Cristina Tardáguila

O detetive que recuperou “O grito”

16 / fevereiro / 2016

Grito 1

O grito, de Edvard Munch (fonte)

Charles Hill, o homem que recuperou “O grito”, de Edvard Munch, é um inglês corpulento, de rosto quadrado e franja ondulada. Em 2013, tomamos um café no sofisticado restaurante do The Wallace Collection, um museu de arte britânica que guarda, em suas 25 galerias, pinturas, mobílias e porcelanas do século XVIII. Hill relembrou sua carreira, esmiuçou o dia a dia do trabalho de detetive de arte e falou sobre suas maiores conquistas.

Em fevereiro de 1994, dois criminosos quebraram a janela do primeiro andar da National Gallery de Oslo, na Noruega, e, numa ação que durou apenas cinquenta segundos, entraram, arrancaram “O grito” da parede e deixaram no local um bilhete sarcástico em que se lia “Thanks for the poor security” (Obrigado pela segurança precária). Avaliada em US$ 72 milhões, a pintura que mostra um homem com as duas mãos ao redor do rosto, gritando de pavor, estava pendurada por um único fio, bem ao lado da janela, e não dispunha de nenhuma conexão com o sistema de alarme do museu. Desesperada com o ataque, a polícia norueguesa pediu ajuda à Scotland Yard, onde Hill trabalhava, e ele foi convidado a entrar em ação.

O primeiro passo de Hill foi elaborar um disfarce. O inglês encarnou Christopher Charles Roberts, um americano que dizia ser funcionário de alto escalão do J. Paul Getty Museum, uma das mais importantes instituições culturais da Califórnia. Na história fictícia armada por Hill, Roberts estaria disposto a pagar um pomposo resgate para que a obra-prima de Munch fosse devolvida a Oslo e, em seguida, exposta nos Estados Unidos. Hill fez com que a informação circulasse nos becos escuros da criminalidade europeia e esperou.

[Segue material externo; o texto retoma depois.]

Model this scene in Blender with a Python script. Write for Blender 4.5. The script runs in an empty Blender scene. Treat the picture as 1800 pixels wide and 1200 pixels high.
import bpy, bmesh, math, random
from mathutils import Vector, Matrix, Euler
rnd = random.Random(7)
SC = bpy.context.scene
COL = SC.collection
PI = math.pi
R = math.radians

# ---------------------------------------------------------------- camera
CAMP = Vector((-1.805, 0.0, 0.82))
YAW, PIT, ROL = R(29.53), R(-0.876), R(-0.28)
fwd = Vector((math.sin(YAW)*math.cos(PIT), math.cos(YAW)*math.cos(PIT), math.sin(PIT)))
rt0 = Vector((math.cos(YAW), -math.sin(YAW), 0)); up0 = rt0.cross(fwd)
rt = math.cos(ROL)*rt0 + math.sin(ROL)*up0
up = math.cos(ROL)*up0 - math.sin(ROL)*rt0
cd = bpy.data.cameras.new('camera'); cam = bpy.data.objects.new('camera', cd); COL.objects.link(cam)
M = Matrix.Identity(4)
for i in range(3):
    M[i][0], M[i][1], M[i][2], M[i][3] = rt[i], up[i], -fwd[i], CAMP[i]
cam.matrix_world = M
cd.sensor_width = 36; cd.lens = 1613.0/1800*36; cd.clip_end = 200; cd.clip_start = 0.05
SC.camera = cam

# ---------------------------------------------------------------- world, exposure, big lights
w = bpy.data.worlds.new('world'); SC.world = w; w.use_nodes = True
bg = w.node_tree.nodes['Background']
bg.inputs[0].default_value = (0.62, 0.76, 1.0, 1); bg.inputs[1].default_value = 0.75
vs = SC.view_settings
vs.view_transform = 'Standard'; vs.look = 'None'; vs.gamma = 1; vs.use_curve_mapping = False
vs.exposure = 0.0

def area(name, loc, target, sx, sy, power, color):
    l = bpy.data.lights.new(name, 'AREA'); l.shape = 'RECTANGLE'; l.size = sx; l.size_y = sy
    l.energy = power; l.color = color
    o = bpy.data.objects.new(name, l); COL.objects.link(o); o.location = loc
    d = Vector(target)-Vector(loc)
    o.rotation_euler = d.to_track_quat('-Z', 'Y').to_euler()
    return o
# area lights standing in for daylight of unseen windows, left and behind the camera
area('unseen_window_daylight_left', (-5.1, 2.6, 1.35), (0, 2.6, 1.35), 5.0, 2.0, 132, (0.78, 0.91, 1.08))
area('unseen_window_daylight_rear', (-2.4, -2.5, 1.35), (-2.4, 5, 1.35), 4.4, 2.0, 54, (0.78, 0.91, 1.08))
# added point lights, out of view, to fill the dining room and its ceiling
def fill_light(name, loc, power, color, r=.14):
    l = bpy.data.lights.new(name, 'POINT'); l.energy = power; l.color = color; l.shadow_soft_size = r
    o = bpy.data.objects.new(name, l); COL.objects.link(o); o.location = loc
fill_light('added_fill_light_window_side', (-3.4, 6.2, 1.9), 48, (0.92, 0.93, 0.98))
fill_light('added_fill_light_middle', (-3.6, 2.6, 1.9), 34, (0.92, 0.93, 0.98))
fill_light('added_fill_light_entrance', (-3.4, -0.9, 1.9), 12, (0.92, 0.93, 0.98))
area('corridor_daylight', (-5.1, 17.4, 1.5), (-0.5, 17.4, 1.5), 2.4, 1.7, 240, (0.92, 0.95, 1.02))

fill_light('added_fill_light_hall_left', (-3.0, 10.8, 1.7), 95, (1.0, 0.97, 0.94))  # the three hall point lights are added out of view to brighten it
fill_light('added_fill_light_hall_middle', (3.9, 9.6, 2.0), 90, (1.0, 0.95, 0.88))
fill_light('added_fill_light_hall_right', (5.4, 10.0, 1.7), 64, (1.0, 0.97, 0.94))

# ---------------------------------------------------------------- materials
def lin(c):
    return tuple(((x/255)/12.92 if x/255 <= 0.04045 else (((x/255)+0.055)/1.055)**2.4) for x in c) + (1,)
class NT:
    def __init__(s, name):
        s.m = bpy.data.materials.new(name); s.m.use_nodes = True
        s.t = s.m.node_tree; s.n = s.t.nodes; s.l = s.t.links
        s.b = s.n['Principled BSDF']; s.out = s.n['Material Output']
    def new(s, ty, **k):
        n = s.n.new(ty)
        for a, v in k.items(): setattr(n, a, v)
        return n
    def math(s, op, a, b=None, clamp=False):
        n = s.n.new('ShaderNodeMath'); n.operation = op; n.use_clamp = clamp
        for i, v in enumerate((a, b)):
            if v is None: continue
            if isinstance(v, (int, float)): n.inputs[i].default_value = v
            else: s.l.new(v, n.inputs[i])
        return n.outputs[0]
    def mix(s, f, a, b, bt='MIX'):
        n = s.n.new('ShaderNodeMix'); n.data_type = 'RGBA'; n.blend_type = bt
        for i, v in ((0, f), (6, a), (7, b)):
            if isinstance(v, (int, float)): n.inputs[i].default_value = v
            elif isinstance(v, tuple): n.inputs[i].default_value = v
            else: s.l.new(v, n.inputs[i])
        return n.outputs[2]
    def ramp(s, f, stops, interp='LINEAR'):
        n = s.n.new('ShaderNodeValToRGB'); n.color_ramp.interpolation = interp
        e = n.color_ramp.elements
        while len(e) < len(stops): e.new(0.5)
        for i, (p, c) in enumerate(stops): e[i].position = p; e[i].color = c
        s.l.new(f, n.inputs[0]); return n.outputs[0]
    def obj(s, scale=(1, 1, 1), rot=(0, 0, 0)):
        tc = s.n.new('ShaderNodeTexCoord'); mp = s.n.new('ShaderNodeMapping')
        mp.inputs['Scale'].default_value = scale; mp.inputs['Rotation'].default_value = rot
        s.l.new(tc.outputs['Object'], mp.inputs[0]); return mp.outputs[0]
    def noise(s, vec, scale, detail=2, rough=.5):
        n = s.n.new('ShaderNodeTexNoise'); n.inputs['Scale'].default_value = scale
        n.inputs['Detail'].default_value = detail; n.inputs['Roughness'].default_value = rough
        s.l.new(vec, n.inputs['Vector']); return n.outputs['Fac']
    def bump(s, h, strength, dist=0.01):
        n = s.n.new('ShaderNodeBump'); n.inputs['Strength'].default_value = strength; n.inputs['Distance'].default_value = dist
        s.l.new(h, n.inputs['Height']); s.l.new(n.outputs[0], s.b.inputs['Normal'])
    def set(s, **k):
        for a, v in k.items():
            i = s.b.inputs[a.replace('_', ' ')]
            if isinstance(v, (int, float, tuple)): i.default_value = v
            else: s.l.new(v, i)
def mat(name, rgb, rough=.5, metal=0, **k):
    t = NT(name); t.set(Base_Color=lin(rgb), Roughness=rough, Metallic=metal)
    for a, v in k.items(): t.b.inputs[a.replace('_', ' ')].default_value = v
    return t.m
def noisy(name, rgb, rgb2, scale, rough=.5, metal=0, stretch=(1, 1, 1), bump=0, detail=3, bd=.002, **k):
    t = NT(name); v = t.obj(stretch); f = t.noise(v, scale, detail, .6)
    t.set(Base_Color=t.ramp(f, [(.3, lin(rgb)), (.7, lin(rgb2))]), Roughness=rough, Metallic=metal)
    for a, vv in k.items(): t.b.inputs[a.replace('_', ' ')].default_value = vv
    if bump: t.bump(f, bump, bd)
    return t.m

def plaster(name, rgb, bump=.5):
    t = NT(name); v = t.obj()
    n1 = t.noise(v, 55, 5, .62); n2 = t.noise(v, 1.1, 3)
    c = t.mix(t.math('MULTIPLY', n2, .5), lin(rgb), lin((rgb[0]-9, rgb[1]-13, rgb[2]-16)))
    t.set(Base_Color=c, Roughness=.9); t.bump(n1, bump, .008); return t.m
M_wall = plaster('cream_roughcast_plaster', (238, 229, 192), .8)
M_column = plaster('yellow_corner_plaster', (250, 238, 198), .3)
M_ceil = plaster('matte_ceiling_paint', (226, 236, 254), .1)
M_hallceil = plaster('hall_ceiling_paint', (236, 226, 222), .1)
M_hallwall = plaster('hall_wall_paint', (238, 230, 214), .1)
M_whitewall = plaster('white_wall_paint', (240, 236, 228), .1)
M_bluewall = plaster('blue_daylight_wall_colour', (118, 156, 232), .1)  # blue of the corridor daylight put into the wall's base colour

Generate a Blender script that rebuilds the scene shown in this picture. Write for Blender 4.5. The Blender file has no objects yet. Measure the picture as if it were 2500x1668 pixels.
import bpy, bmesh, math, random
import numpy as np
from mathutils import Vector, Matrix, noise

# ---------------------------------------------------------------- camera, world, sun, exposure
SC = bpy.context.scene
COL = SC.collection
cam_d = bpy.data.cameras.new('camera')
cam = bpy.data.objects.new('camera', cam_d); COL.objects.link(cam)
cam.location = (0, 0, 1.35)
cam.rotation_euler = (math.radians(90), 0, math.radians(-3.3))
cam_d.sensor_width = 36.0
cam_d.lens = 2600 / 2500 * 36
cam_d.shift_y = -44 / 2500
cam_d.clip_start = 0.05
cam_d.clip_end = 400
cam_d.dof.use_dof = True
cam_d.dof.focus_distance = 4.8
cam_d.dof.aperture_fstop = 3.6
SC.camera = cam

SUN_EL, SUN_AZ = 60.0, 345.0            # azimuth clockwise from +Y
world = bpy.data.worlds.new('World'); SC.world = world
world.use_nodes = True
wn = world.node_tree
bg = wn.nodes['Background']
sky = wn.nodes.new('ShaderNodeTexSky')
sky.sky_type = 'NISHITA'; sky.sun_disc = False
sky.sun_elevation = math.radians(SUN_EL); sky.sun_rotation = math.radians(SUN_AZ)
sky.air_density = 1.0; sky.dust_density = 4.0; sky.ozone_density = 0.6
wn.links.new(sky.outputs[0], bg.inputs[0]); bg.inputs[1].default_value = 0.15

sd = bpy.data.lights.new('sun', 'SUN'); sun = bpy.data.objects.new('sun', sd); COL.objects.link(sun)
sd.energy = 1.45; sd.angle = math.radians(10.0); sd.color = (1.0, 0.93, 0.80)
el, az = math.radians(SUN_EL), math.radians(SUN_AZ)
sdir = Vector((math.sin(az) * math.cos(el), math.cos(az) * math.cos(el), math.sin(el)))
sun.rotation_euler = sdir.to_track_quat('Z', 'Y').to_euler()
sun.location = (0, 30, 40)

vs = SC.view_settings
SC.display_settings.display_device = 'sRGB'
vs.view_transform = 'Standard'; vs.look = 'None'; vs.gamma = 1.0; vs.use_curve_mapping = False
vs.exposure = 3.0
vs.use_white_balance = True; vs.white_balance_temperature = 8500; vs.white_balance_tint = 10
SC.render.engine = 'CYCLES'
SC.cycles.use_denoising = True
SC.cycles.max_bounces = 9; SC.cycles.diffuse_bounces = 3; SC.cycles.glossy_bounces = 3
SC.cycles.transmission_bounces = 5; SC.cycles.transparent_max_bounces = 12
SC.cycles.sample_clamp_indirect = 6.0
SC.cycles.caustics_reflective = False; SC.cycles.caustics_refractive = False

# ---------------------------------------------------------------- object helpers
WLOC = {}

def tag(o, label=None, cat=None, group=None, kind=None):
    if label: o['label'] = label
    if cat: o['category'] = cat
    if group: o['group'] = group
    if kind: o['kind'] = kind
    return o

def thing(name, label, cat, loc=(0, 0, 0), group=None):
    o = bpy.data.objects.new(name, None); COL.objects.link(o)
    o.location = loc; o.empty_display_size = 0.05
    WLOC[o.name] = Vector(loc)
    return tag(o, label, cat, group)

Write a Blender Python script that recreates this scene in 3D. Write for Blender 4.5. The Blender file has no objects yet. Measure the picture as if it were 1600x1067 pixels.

Enquanto isso, caprichou nos detalhes para dar vida a Roberts. Passou até a usar pasta de dentes e creme de barbear americanos. Quando me contou isso, eu ri, mas ele se defendeu:

— Um marchand californiano não pode marcar um encontro com um criminoso em seu quarto de hotel e ter no banheiro uma pasta de dentes e um creme de barbear tipicamente ingleses. O personagem tem que ser americano do início ao fim, e isso não é uma bobagem. É uma questão de segurança.

Três meses depois, Hill já havia se aproximado do grupo de ladrões e chegou à casa de Oslo onde os criminosos guardavam a obra roubada. Teve poucos segundo para ter certeza de que aquele “O grito” não era falso. Só conseguiu isso porque havia estudado absolutamente tudo sobre a obra e sabia, por exemplo, que ela fora pichada anos antes e levava consigo uma frase quase invisível: “Can only have been painted by a madman” (Isso só pode ter sido pintado por um louco). Horas mais tarde, seguindo instruções do detetive, a polícia norueguesa cercou os criminosos e prendeu a quadrilha em flagrante.